In 1819, Arkansas became a territory with Arkansas Post as its capital. Two years later, the capital was moved to a central location, the fledgling settlement of Little Rock.
Travel became easier as roads were built, steamboats began traveling the larger rivers and new stagecoach lines were established with inns on their routes. Sawmills and gristmills dominated the early commercial industry. In 1836, Arkansas became the 25th state with a population of just over 50,000 and a new capitol.
Prior to the Civil War, most Arkansans were small-scale farmers, but large plantations existed in the Mississippi Delta below Helena, in the Arkansas River Valley and in the bottomlands along smaller rivers.
The Civil War
After a divided Arkansas seceded from the Union in 1861, it became a strategic target for both North and South because of its location on the Mississippi River and its role as a gateway to the Southwest. Included among the state’s more than 750 military engagements were a number of major conflicts.
The war’s largest battle west of the Mississippi was fought at Pea Ridge in March 1862 and included about 26,000 soldiers.

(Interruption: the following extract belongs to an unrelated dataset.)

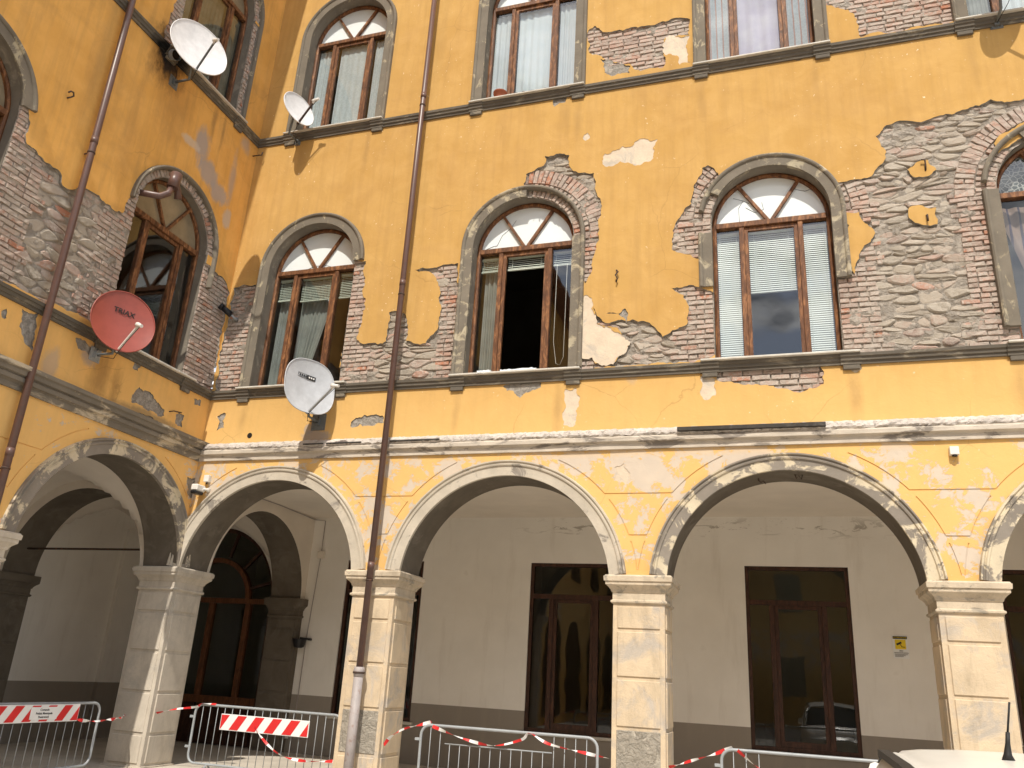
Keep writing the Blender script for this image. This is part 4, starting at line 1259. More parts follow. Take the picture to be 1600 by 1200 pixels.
# inner face of the arcade, ceiling, back wall with its glazed openings
inner = [('open', [(c - 1.5, 2.5), (c + 1.5, 2.5)] + [(c + 1.5 * cos(a), 2.8 + 1.5 * sin(a)) for a in np.linspace(0, pi, 41)], 0.0) for c in A_MAIN]
o, _ = facade(main, 0.0, 15.2, 2.951, 4.42, inner, ['ceiling'] * 5); o.location.y = 0.66; o.name = 'arcade_inner_wall'
obj('ceiling', bx((0.002, 0.66, 4.42), (15.2, 3.70, 4.50)), 'ceiling', main)
GW = [1.65, 5.35, 9.05, 12.78]
def rect(u0, u1, z0, z1): return [(u0, z0), (u1, z0), (u1, z1), (u0, z1)]
bl = [('open', rect(c - 0.80, c + 0.80, 0.80, 3.60), 0.22) for c in GW]
DC = -2.18; DR = 1.43; DZ = 2.80
bl.append(('open', [(DC - DR, 0.12), (DC + DR, 0.12)] + [(DC + DR * cos(a), DZ + DR * sin(a)) for a in np.linspace(0, pi, 41)], 0.35))
o, _ = facade(main, -4.3, 15.2, 0.0, 4.60, bl, ['gallery'] * 5); o.location.y = 3.70; o.name = 'gallery_wall'
for i, c in enumerate(GW):
    w = empty('gallery_window', (c, 3.70, 0), 0, main)
    H = 0.80; a, b = 0.80, 3.60; zt = 3.02
    bm = B(); t = 0.06
    box(bm, (-H, 0.03, a), (-H + t, 0.11, b)); box(bm, (H - t, 0.03, a), (H, 0.11, b)); box(bm, (-H + t, 0.03, b - t), (H - t, 0.11, b)); box(bm, (-H + t, 0.03, a), (H - t, 0.11, a + t))
    obj('frame', bm, 'wood_dark', w)
    obj('transom', bx((-H + t, 0.02, zt - 0.04), (H - t, 0.11, zt + 0.04), 0.004), 'wood_dark', w)
    for s in (-1, 1): obj('mullion', bx((s * 0.40 - 0.04, 0.025, a + t), (s * 0.40 + 0.04, 0.11, zt - 0.04), 0.004), 'wood_dark', w)
    bm = B(); q = 0.36
    box(bm, (-q, 0.045, a + t), (-q + 0.06, 0.10, zt - 0.04)); box(bm, (q - 0.06, 0.045, a + t), (q, 0.10, zt - 0.04)); box(bm, (-q + 0.06, 0.045, a + t), (q - 0.06, 0.10, a + t + 0.09)); box(bm, (-q + 0.06, 0.045, zt - 0.10), (q - 0.06, 0.10, zt - 0.04))
    obj('sash', bm, 'wood_dark', w)
    for u0, u1, z0_, z1_ in ((-q + 0.06, q - 0.06, a + t + 0.09, zt - 0.10), (-H + t, -0.44, a + t, zt - 0.04), (0.44, H - t, a + t, zt - 0.04), (-H + t, H - t, zt + 0.04, b - t)):
        pane('pane', u0, u1, z0_, z1_, 0.07, 'glass_dusty', w)
    obj('sill', bx((-0.86, -0.05, a - 0.05), (0.86, 0.2, a - 0.003), 0.006), 'marble', w)
# great arched door at the end of the gallery corner
d = empty('arched_door', (DC, 3.78, 0), 0, main)
bm = B(); sweep(bm, [((-DR, 0.12), (1, 0)), ((-DR, DZ), (1, 0))] + [((-DR * cos(a), DZ + DR * sin(a)), (cos(a), -sin(a))) for a in np.linspace(0, pi, 37)][1:-1] + [((DR, DZ), (-1, 0)), ((DR, 0.12), (-1, 0))], [(0, 0.1), (0, 0.0), (0.08, 0.0), (0.08, 0.1)])
obj('frame', bm, 'wood_dark', d)
bm = B(); R2 = 0.86; sweep(bm, [((-R2 * cos(a), DZ + R2 * 0.95 * sin(a)), (cos(a), -sin(a))) for a in np.linspace(0, pi, 33)], [(0, 0.1), (0, -0.01), (0.09, -0.01), (0.09, 0.1)])
obj('inner_arch', bm, 'wood_red', d)
for a in (0, 30, 60, 90, 120, 150):
    t = radians(a + 15)
    bm = B(); bar(bm, (R2 * cos(t), 0.05, DZ + R2 * sin(t)), ((DR - 0.08) * cos(t), 0.05, DZ + (DR - 0.08) * sin(t)), 0.05, 0.06); obj('glazing_bar', bm, 'wood_dark', d)
obj('transom', bx((-DR + 0.08, -0.02, DZ - 0.08), (DR - 0.08, 0.1, DZ + 0.02), 0.005), 'wood_red', d)
for u in (-0.86, 0.0, 0.86): obj('mullion', bx((u - 0.055, -0.01, 0.98), (u + 0.055, 0.1, DZ - 0.08), 0.005), 'wood_red', d)
obj('rail', bx((-DR + 0.08, -0.015, 0.84), (DR - 0.08, 0.1, 0.98), 0.005), 'wood_red', d)
for u0, u1 in ((-1.35, -0.86), (-0.86, 0), (0, 0.86), (0.86, 1.35)): obj('door_panel', bx((u0 + 0.03, 0.02, 0.13), (u1 - 0.03, 0.09, 0.84), 0.01), 'wood_dark', d)
for u0, u1 in ((-1.35, -0.915), (-0.805, -0.055), (0.055, 0.805), (0.915, 1.35)): pane('pane', u0, u1, 0.98, DZ - 0.08, 0.05, 'glass_dusty', d)
pts = [(( DR - .08) * cos(t), 0.055, DZ + 0.02 + (DR - .08) * max(0, sin(t))) for t in np.linspace(0, pi, 25)]
obj('lunette_pane', (pts, [], [tuple(range(len(pts)))]), 'glass_dusty', d)
# rooms behind
bm = B()
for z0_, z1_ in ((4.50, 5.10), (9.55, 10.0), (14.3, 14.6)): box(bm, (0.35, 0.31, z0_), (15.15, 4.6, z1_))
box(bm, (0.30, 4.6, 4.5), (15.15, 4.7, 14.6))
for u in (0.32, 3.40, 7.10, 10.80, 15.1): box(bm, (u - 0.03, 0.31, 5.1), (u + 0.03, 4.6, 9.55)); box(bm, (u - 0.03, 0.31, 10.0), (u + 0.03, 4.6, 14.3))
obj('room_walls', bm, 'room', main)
bm = B()
box(bm, (-4.3, 7.9, 0.0), (15.15, 8.0, 4.6)); box(bm, (-4.3, 3.93, 4.3), (15.15, 7.9, 4.45)); box(bm, (-4.3, 4.06, -0.02), (15.15, 7.9, 0.1))
for u in (-4.2, 0.1, 3.5, 7.2, 10.9, 15.1): box(bm, (u - 0.05, 4.06, 0.1), (u + 0.05, 7.9, 4.3))
obj('ground_floor_rooms', bm, 'room_yellow', main)
bm = B()
box(bm, (15.2, 0.0, 0.0), (15.5, 8.0, 17.0)); box(bm, (-4.4, 8.0, 0), (15.5, 8.3, 17.0))
obj('end_wall', bm, 'plaster_main', main)
bm = B(); straight(bm, 0.1, 15.9, [(0, 16.85), (-0.85, 16.95), (-0.85, 17.1), (8.8, 19.6), (8.8, 17.0)]); obj('eave_roof', bm, 'roof_tile', main)

# ================================================================== LEFT WING  (local u = world y, local depth = world -x)
wing = thing('building_wing', 'shaded ochre wing at the left meeting the sunlit facade at the corner', 'building', (0, 0, 0), pi / 2, group='two wings of the courtyard building')
A_W = [-1.51, -5.24, -8.97]
W_WM = [-1.53, -5.26, -8.95]
rnd = random.Random(9)
pw = [rough(v, 0.06, 0.16, rnd) for v in WP.values()]
pw += [ring_poly(-1.53, zc, .81, .935, 0, 180), ring_poly(-1.53, z0u + SPR, .81, .935, 0, 180), rough([(-2.62, z0u), (-2.33, z0u), (-2.33, 13.4), (-2.55, 13.3), (-2.66, 12.4), (-2.58, 11.5)], 0.05, 0.2, rnd), [(-0.73, z0u), (-0.60, z0u), (-0.60, 12.9), (-0.73, 12.9)], [(-2.36, z0u), (-2.33, z0u), (-2.33, 12.9), (-2.36, 12.9)]]
gw = [rough(v, 0.035, 0.2, rnd) for v in WG.values()]
loops = [('mas', p, 0) for p in pw] + [('grey', p, 0) for p in gw] + grooves([A_W[2], A_W[1], A_W[0]])
for c in A_W:
    loops.append(('open', [(c - 1.5, 2.5), (c + 1.5, 2.5)] + [(c + 1.5 * cos(a), 2.8 + 1.5 * sin(a)) for a in np.linspace(0, pi, 61)], 0.66))
for c in W_WM: loops.append(('open', arch_poly(c, 0.81, ZS, zc, 0.81), 0.30)); loops.append(('open', arch_poly(c, 0.81, z0u, z0u + SPR, 0.81), 0.30))
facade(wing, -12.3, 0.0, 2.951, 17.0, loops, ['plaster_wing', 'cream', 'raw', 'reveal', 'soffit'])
mas = Masonry(wing, pw, [], [(c, ZS) for c in W_WM] + [(c, z0u) for c in W_WM], 1)
for c in W_WM[:2]:
    mas.rows(c - 0.81 - 0.55, c - 0.815, zb, zc, tooth=-0.15)
    mas.rows(c + 0.815, c + 0.81 + (0.75 if c > -2 else 0.55), zb, zc, tooth=0.0 if c > -2 else 0.15)
    mas.arch(c, zc, 0.815, 2)
c = W_WM[0]
mas.rows(c - 0.81 - 0.35, c - 0.815, z0u, z0u + SPR, tooth=-0.1); mas.rows(c + 0.815, c + 0.94, z0u, z0u + SPR, L=0.12); mas.arch(c, z0u + SPR, 0.815, 1)
def skw(q):
    if q[1] > 9.2: return True
    for w in W_WM:
        if abs(q[0] - w) < 1.38 and q[1] < zc: return True
        if q[1] >= zc and hypot(q[0] - w, q[1] - zc) < 1.33: return True
    return q[0] > -0.2
mas.rubble((-7.0, -0.1, 5.7, 9.3), skw, dx=0.24, dz=0.085, brickish=0.34)
mas.build()
window(wing, W_WM[0], ZS, [('A', 0, 180, SURR_OUT), ('R', 7.45, zc, SURR_OUT)], lun='lunette_reflection', label='dark open window above the red dish, its jambs bare brick')
window(wing, W_WM[1], ZS, [('A', 8, 180), ('L', ZS, zc)], lun='lunette_reflection')
window(wing, W_WM[0], z0u, [('A', 0, 180, SURR_OUT), ('R', z0u, z0u + SPR, SURR_OUT)], lun='lunette_reflection', fill=[f_curt(-0.76, -0.44, 'curtain_old', folds=4, amp=0.012, d=0.30), f_curt(-0.31, 0.31, 'curtain_old', folds=7, amp=0.012, d=0.30, zlo=0.3), f_curt(0.44, 0.76, 'curtain_old', folds=4, amp=0.012, d=0.30)], label='window hung with stained grey green curtains behind the white dish')
window(wing, W_WM[1], z0u, SP_FULL(z0u), lun='lunette_reflection'); window(wing, W_WM[2], ZS, SP_FULL(ZS), lun='lunette_reflection'); window(wing, W_WM[2], z0u, SP_FULL(z0u), lun='lunette_reflection')
string_course(wing, -12.3, 0.0, 5.795, 0.002, W_WM)
string_course(wing, -12.3, 0.0, 5.795 + UP, 0.002, W_WM)
cornice(wing, -12.3, 0.0, 'cornice_wing', 0.002, True)
for c in A_W: archivolt(wing, c, 'archivolt_grey')
pier(wing, -3.385, 'pier_grey', capmat='pier_grey'); pier(wing, -7.11, 'pier_grey'); pier(wing, -10.84, 'pier_grey')
inner = [('open', [(c - 1.5, 2.5), (c + 1.5, 2.5)] + [(c + 1.5 * cos(a), 2.8 + 1.5 * sin(a)) for a in np.linspace(0, pi, 41)], 0.0) for c in A_W]
o, _ = facade(wing, -12.3, 0.0, 2.951, 4.5, inner, ['ceiling'] * 5); o.location.y = 0.66; o.name = 'arcade_inner_wall'
bm = B(); box(bm, (-12.3, 3.70, 0.0), (3.7, 3.9, 4.7)); obj('gallery_wall', bm, 'gallery', wing)
obj('wall_pilaster', bx((2.72, 3.62, 0.1), (3.68, 3.70, 4.0)), 'gallery', wing)
transverse(wing, 0.0, 0.66); transverse(wing, -3.71, -3.06); transverse(main, -0.66, 0.0)
groin(wing, 0.66, 3.70, 0.66, 3.70); groin(wing, -3.06, 0.0, 0.66, 3.70); groin(wing, -6.79, -3.71, 0.66, 3.70)
obj('ceiling', bx((-12.3, 0.66, 4.52), (3.7, 3.75, 4.60)), 'ceiling', wing)
bm = B()
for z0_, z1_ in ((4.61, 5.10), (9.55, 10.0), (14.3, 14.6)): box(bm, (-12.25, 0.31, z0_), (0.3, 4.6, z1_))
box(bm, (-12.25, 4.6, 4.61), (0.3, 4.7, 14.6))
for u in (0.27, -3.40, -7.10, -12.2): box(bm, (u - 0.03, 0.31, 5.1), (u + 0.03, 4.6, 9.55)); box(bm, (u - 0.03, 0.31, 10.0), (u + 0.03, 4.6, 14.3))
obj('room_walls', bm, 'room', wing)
bm = B(); box(bm, (-12.6, 0.0, 0.0), (-12.3, 8.3, 17.0)); box(bm, (-12.3, 8.0, 0), (8.3, 8.3, 17.0)); obj('end_wall', bm, 'plaster_wing', wing)
bm = B(); straight(bm, -13.0, 0.9, [(0, 16.85), (-0.77, 16.95), (-0.77, 17.1), (8.8, 19.6), (8.8, 17.0)]); obj('eave_roof', bm, 'roof_tile', wing)
bm = B(); box(bm, (-27.0, 0.0, 0.0), (-12.61, 8.3, 17.0)); obj('wing_extension', bm, 'plaster_wing', wing)
bm = B(); straight(bm, -27.5, -13.01, [(0, 16.85), (-0.77, 16.95), (-0.77, 17.1), (8.8, 19.6), (8.8, 17.0)]); obj('eave_roof', bm, 'roof_tile', wing)
for i in range(4):
    for z in (0.3, ZS, z0u):
        w = empty('window', (-14.6 - 3.7 * i, 0, 0), 0, wing)
        obj('pane', ([(p[0], -0.02, p[1]) for p in arch_poly(0, 1.3 if z < 1 else 0.81, z, z + (2.5 if z < 1 else SPR), 1.3 if z < 1 else 0.81, 16)], [], [tuple(range(19))]), 'wood_dark', w)
obj('tie_rod', tb([(0.33, 0.60, 3.26), (0.33, 3.72, 3.26)], 0.018), 'iron', wing)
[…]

The Union victory dashed Confederate hopes of occupying Missouri.
In December 1862, more than 11,000 Confederates battled Union forces at Prairie Grove in a failed attempt to prevent federal occupation of Fort Smith.
The control of Arkansas River commerce was at stake when 30,000 Union troops overwhelmed 5,000 Confederates at Arkansas Post in January 1863, while control of the Mississippi figured in the Battle of Helena on July 4, 1863.
Union forces occupied Little Rock on Sept. 10, 1863, and the state’s Confederate government moved its capital to the town of Washington.
Then in the spring of 1864, 13,000 federal troops headed southwest from Little Rock in an attempt to complete the Union conquest of the state. That failed venture is now known as the Red River Campaign.
The Civil War in Arkansas recently marked its 150th anniversary — the sesquicentennial. More information about Arkansas Civil War battles and life in Arkansas during the war can be found on the website of the Arkansas Civil War Sesquicentennial Commission.
20th Century
Navigation & Expansion Arkansas railroads, delayed by the war, began in the 1870s to spur the building of new towns and to hasten the harvest of the state’s virgin forests. Lumber emerged as an economic mainstay, while the cleared land in the Delta region enabled a major agricultural expansion.
In 1924, the first major hydroelectric dam in Arkansas was completed. Beginning in the late 1940s, numerous large lakes created by damming streams, such as the Greers Ferry Lake, dramatically altered the state’s landscape.
Difficulties also arose. The Arkansas Flood of 1927 covered one-fifth of the state. Droughts followed, along with the Great Depression of the 1930s, during which the Civilian Conservation Corps constructed Petit Jean State Park which served as the beginning of the state parks system.
The rise of air travel occurred after World War II, and the Arkansas River Navigation Project’s locks and dams – built from 1956 to 1971 – greatly enhanced river commerce.
Little Rock Nine
In 1954, the Supreme Court’s Brown v. Board of Education of Topeka decision officially declared racial segregation in public schools unconstitutional. All U.S. public schools were instructed to integrate, and within a week, Arkansas was one of two Southern states to announce it would immediately take steps to comply.
In September 1957, the ruling was tested for the first time when the “Little Rock Nine” enrolled at Little Rock’s previously all-white Central High School. The nine black students withstood vehement opposition from throngs of white protesters. The event was seen around the world.
The courageous efforts of the Little Rock Nine are celebrated as one of the most defining chapters in Little Rock’s history, and as one of the earliest victories of a long overdue civil rights movement. Central High remains one of the leading education centers in Arkansas and now stands as an icon for racial equality and social reform.
President William Jefferson Clinton
Bill Clinton was born in Hope and grew up in Hot Springs. He was a Rhodes Scholar at Oxford University in England and graduated from Yale Law School. He taught law at the University of Arkansas in Fayetteville before being elected as the state’s attorney general in 1976.
He was elected five times as the Governor of Arkansas (1978-80, 1982-93), during which time he emphasized education reform and economic development.
Clinton became the 42nd president of the United States in 1992 and served two terms as our nation’s leader. He presided over the longest period of peacetime economic expansion in American history, winning a second full term in 1996.
Clinton left office in 2000 with the highest end-of-office approval rating of any U.S. president since World War II. Since then, he has been involved in public speaking and humanitarian work, establishing the William J. Clinton Foundation to promote and address international causes such as prevention of AIDS and global warming.
In 2004, the William J. Clinton Presidential Center & Park was dedicated in downtown Little Rock. The expansive library – cantilevered over the Arkansas River – contains an archive of numerous photos, documents and artifacts from the Clinton presidency, as well as full-scale replicas of the Clinton-era Oval Office and Cabinet Room. The center also hosts numerous visiting exhibits throughout the year.